What we see is that fires in beetle-killed forests are different in several ways. Beetle outbreaks are not causing the significant uptick in wildfire, extreme fire weather conditions are the driver of increasing wildfire, but beetle-kill forests still have an influence. 

In spruce-fir forests we have found that the severity of fire is much higher in areas with higher severity pre-fire beetle outbreak. In other words, stands where nearly all of the trees were killed by beetles before the fire, which is true for a lot of the beetle outbreaks in our higher-elevation forests (“subalpine forests” above about 9,500-10,000 feet), fire intensity at the soil level is higher than in areas without high-severity beetle outbreak before the fire. 

These higher-severity burns are making it much harder for spruce or even grasses and shrubs to get established in these burn areas. One of the main reasons is because the severity of the burn is amplifying our warming conditions high-severity burn areas are much warmer than forests that did not burn at as high of severity. 

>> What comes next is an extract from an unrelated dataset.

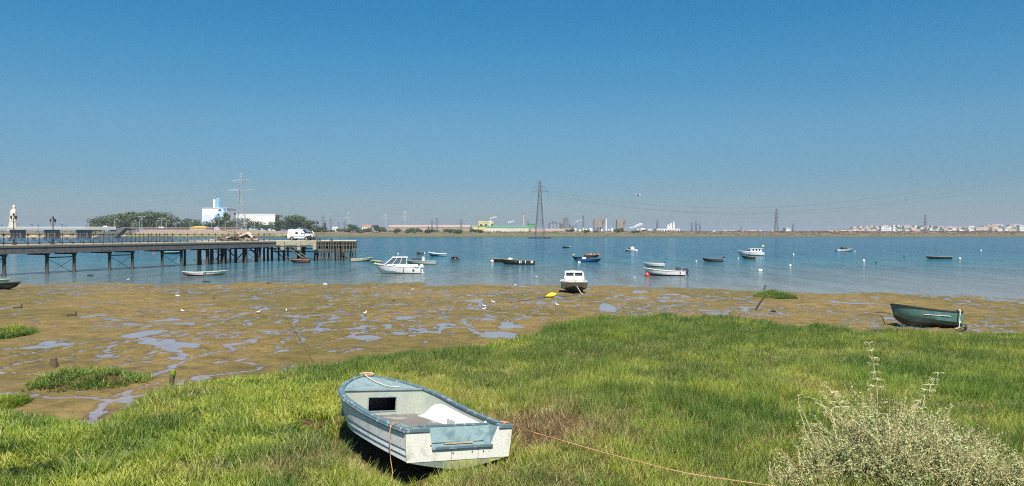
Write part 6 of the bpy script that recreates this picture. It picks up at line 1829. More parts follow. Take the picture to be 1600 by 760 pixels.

Interestingly, other species that are better adapted to wildfire, like lodgepole pine, are not really having an issue with the double whammy of beetles and wildfire. They are, however, having a really challenging time with two fires in short succession, which we are starting to see more and more. For example, the East Troublesome fire in 2020 burned over some areas that had burned just seven or eight years earlier. We don’t see lodgepole pine in those areas these were areas that in the past only burned every 150 to 300 years, so dropping to less than 10 years for a fire interval is outside of their ability to come back. In both cases of interactions that are pushing species past their ability to recover, we are often seeing a shift to a grass and shrub dominated landscape and, in some cases, aspen forests are moving in perhaps an indication of the systems adapting to our warming climate.